Change was also based on the relative economic affluence of the late 1950s and ’60s. The disintegration of older values (including middle class values) was evident in the “rediscovery” of the working class, in which films, novels, plays, and academic works depicted working-class life with unparalleled realism and unparalleled sympathy (including the works of the Angry Young Men). The working class was therefore brought into the cultural mainstream. This was ironic at a time when working-class communities were in fact being broken apart by slum clearance and the relocation of populations away from the geographical locations of their traditional culture.

Changes in higher education, with the development of the polytechnics and the “new universities,” meant that, at least to some extent, higher education was thrown open to children from poorer homes. There was also the liberalization of educational methods in primary and secondary education, along with the emergence of comprehensive schooling, ending the old distinction between the secondary modern and the grammar schools. In practice, many of the old divisions continued and, indeed, increased. However, rather than being accompanied by increasing cultural divisions, the opposite was the case. There was a much more positive understanding of the “popular” than before. A more fluid, open, and commercial popular culture was signalled by the development in the 1950s of commercial television and, with it, the slow decline of the public broadcasting, public service ethic of the BBC. With the explosion of new channels of communication in the 2000s, particularly in television, there was a noted ‘‘dumbing down’’ of all media, which was especially evident in the celebrity culture of the new century and not unique to the United Kingdom. The new television gorged on this, as well as on reality programming and on the enormously increased popularity of professional football. These brought all classes together in a new demotic culture, although at the same time differentiation according to income, taste, and education became increasingly possible because of the technologies of the new media.
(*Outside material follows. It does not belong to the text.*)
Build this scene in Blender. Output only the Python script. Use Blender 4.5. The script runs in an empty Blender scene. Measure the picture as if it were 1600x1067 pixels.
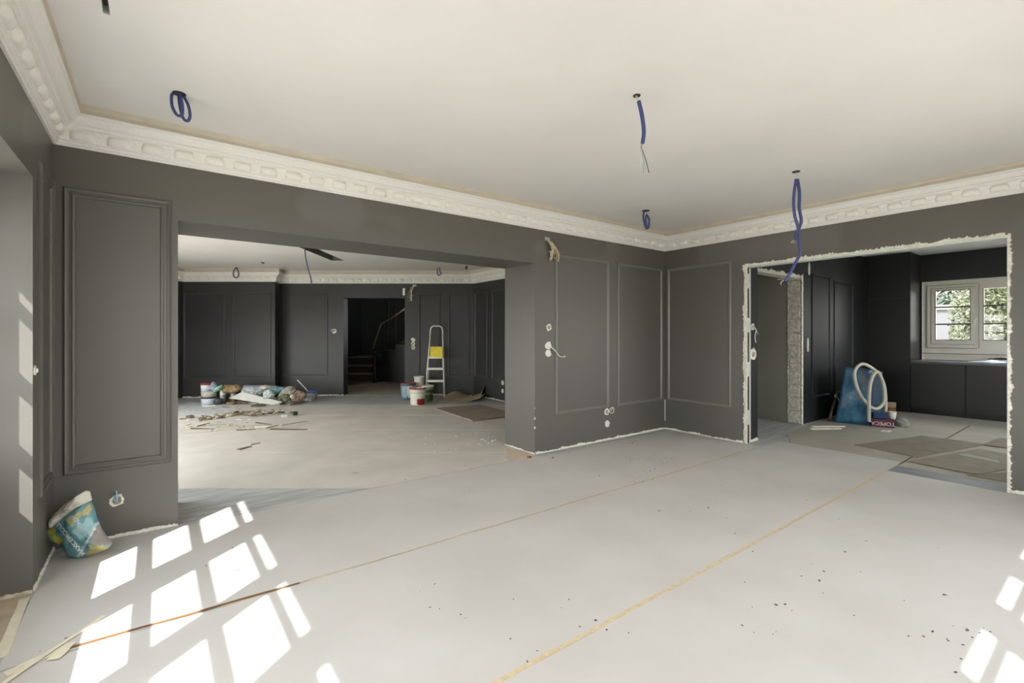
import bpy, bmesh, math, random
from mathutils import Vector, Matrix, noise
R_=random.Random(7)
# ---------------------------------------------------------------- camera, world, sun, exposure
FPX=737.0; H=1.35; HZ=523.0
TH=math.atan2(555,737); S=math.sin(TH); C=math.cos(TH)
sc=bpy.context.scene
cd=bpy.data.cameras.new('camera'); cam=bpy.data.objects.new('camera',cd); sc.collection.objects.link(cam)
cd.sensor_width=36; cd.lens=FPX/1600*36; cd.shift_y=-(533.5-HZ)/1600; cd.clip_start=.02
cam.location=(0,0,H); cam.rotation_euler=(math.pi/2,0,-TH); sc.camera=cam
SKY=4.7; SUN=7.0
w=bpy.data.worlds.new('world'); sc.world=w; w.use_nodes=True
nt=w.node_tree; bg=nt.nodes['Background']; bg.inputs['Strength'].default_value=SKY
tc=nt.nodes.new('ShaderNodeTexCoord'); sx=nt.nodes.new('ShaderNodeSeparateXYZ'); cr=nt.nodes.new('ShaderNodeValToRGB')
nt.links.new(tc.outputs['Generated'],sx.inputs[0]); nt.links.new(sx.outputs[2],cr.inputs[0]); nt.links.new(cr.outputs[0],bg.inputs[0])
cr.color_ramp.elements[0].color=(1,.985,.96,1); cr.color_ramp.elements[1].color=(.87,.925,1,1)
sl=bpy.data.lights.new('sun','SUN'); so=bpy.data.objects.new('sun',sl); sc.collection.objects.link(so)
sl.energy=SUN; sl.angle=math.radians(.7); sl.color=(1,.96,.9)
so.rotation_euler=Vector((1,.82,-1.40)).to_track_quat('-Z','Y').to_euler(); so.location=(-6,-5,9)
vs=sc.view_settings; vs.view_transform='Standard'; vs.look='None'; vs.gamma=1; vs.use_curve_mapping=False
vs.exposure=1.36
cy=sc.cycles; cy.max_bounces=14; cy.diffuse_bounces=9; cy.glossy_bounces=4; cy.transparent_max_bounces=12
cy.sample_clamp_indirect=6; cy.caustics_reflective=False; cy.caustics_refractive=False
def portal(name,loc,direction,sx_,sy_):
    l=bpy.data.lights.new(name,'AREA'); l.shape='RECTANGLE'; l.size=sx_; l.size_y=sy_; l.cycles.is_portal=True
    o=bpy.data.objects.new(name,l); sc.collection.objects.link(o); o.location=loc
    o.rotation_euler=Vector(direction).to_track_quat('-Z','Y').to_euler()
portal('portal_left_window',(-.93,1.85,1.35),(1,0,0),3.3,1.5)
portal('portal_rear_window',(2.65,-.84,1.35),(0,1,0),4.9,1.5)
portal('portal_dining_window',(-1.42,7.5,.93),(1,0,0),5.2,1.86)
portal('portal_kitchen_window',(11.3,1.55,1.7),(-1,0,0),1.7,1.3)
portal('portal_kitchen_front_window',(8.34,-1.52,1.5),(0,1,0),2.8,1.2)  # for the unseen window added to brighten the kitchen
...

The various lifestyles associated with different genres of popular music are one telling indication of the way that lifestyle can determine an individual’s identity in modern society. This development reflects the withdrawal of the state from the direct intervention in social life that was so characteristic of the third quarter of the 20th century. The state’s turn to the market as a model of government has been reproduced in terms of the market’s direct role in the formation of cultural life, so that the relationship between public culture and consumer capitalism has been close, in many ways the one constantly trying to outguess the other. This game of one-upmanship, marked by ironic knowingness, has been labelled “postmodern.” However, this term has come to describe much of late 20th- and early 21st-century international culture and society, not only in Britain. It points to the growing understanding of the relative nature of truth, itself a reaction against the prevailing supposedly “modern” certainties of the 20th century (reason, freedom, humanity, and truth itself), which indeed have often had an appalling outcome. However, it was a sign of the times that these antifundamentalist currents, themselves critical of much of Western culture, emerged at much the same time as new fundamentalisms emerged in the forms of American neoconservatism and certain strains of radical Islam. The ferment of intellectual and cultural changes involved was inextricable from the massive changes under way in the transition to the novel forms of society made possible by new information technologies.